Dicen que a ti se te van a caer los dientes por lesbiana, por negra, por loca, por honesta, por traviesa, por no querer hijos.
Dicen que nunca vas a dar el primer golpe, que Puriales de Caujerí te pujó, y de pujarte, saliste con esa picazón naturalizada para el enfrentamiento.
Dicen que en Cuba las mujeres prefieren posar desnudas y sonreír. Pero tú no eres mujer. ¿Qué sabe lo biológico si una es mujer o si es un pujo de la tierra?
Dicen que no debes hablar de gestos maniatados y vengativos; dicen que debes responder con un abrazo si aquel que te viola, te viola porque la sociedad lo ha convertido en un violador.
Dicen que debes sanar y tener esos hijos ya muertos y esperar en tu cuarto de Manrique a que llegue tu marido y te reviente los sesos contra el lavamanos.
Dicen que es la lógica, que nadie va a apagar el fuego de tu testimonio blando, porque la verdad es que a nadie le importa.
Dicen que es valioso ser una madre con vocación doméstica, que debes usar vestiditos y que, sobre todas las cosas, no puedes hablarle de tú a tú a alguien que tiene el poder.

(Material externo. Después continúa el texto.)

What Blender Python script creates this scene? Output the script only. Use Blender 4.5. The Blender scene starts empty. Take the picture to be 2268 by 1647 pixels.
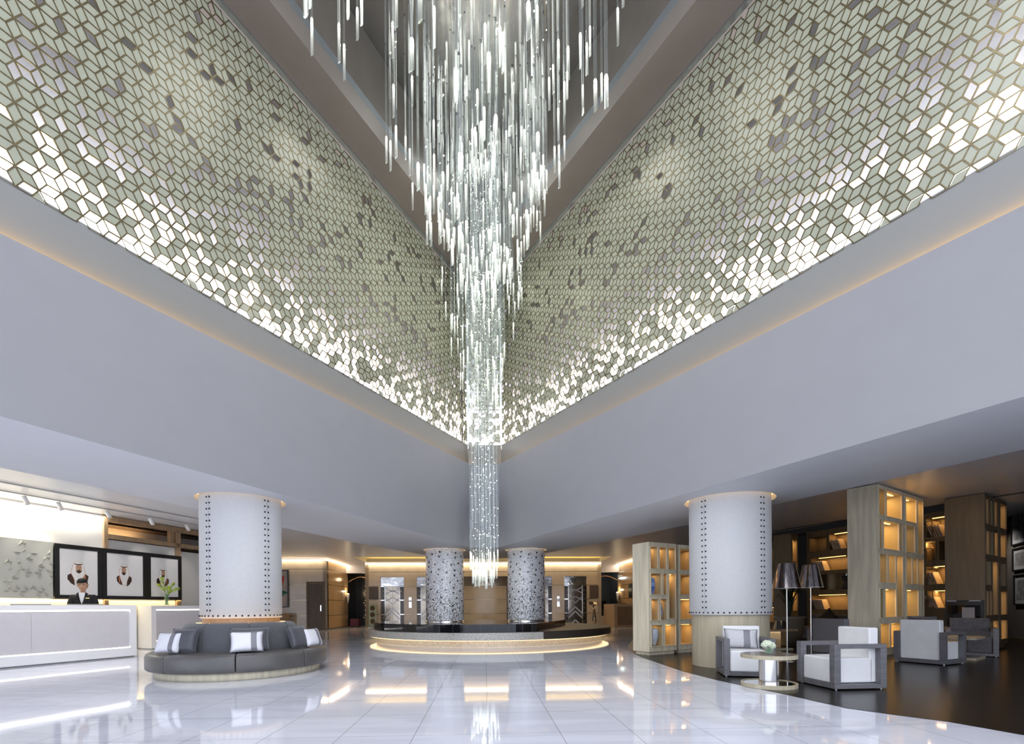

Dicen que resolverás con una sonrisita, con un vago coqueteo caribeño.
Dicen que tienes que ser feminista, pero de dónde viene y hacia dónde va eso en un país sin anarquismos, sin feminismos, un país poblado de cochambre sin alma.
Dicen que vas a arrepentirte de decir la verdad y de usar la fuerza, que es el momento de compartir cadenas de amor y challenges a favor del medioambiente.
Dicen que tú, aún tuerta o coja o proletaria o jefa de departamento o dirigente de la Asociación Hermanos Saíz o disidente o maricona o prostituta trans desnuda sobre una patrulla policial, dicen que tú, aún no estás lista para darle una patada a todo esto.
Lester es más importante que el teatro
Decir que hago teatro es un privilegio. Decir que nunca he limpiado casas para sobrevivir es una arrogancia tremenda. Yo no sé de qué voy a vivir en los próximos diez años; probablemente debí ser informática, o rapera, dedicarme en serio a la música y dar conciertos. Estoy segura de que la tristeza no me va a dejar prosperar.